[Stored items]
§ §

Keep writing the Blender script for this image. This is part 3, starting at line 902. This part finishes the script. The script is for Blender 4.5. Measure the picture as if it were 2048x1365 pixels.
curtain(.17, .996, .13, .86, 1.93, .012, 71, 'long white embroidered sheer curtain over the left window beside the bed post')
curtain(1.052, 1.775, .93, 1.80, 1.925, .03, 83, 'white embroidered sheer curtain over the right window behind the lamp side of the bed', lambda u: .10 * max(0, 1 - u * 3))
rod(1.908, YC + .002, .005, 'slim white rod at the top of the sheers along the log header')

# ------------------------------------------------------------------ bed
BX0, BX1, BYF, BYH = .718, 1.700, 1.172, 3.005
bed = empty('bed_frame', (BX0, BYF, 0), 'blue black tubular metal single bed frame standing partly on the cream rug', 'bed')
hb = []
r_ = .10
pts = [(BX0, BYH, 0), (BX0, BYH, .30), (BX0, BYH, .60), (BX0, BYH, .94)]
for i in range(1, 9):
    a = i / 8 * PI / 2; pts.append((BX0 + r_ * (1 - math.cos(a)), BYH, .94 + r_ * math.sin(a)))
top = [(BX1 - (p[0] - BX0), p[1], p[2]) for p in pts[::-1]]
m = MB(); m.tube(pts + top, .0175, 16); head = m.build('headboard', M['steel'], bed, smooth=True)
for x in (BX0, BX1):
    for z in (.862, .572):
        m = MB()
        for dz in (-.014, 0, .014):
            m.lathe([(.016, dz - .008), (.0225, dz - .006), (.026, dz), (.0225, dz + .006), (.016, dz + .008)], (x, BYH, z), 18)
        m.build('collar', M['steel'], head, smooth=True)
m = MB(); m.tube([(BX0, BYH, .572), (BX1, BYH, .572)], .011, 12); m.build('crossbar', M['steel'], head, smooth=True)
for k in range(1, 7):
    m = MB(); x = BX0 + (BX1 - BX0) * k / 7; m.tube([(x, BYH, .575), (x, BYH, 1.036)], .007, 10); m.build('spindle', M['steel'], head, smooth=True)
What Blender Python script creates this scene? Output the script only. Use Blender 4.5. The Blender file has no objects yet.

§ §

▸ **What is needed**
Find the lines above that include the string "script" and copy them.

▸ **Complete answer**
Keep writing the Blender script for this image. This is part 3, starting at line 902. This part finishes the script. The script is for Blender 4.5. Measure the picture as if it were 2048x1365 pixels.
What Blender Python script creates this scene? Output the script only. Use Blender 4.5. The Blender file has no objects yet.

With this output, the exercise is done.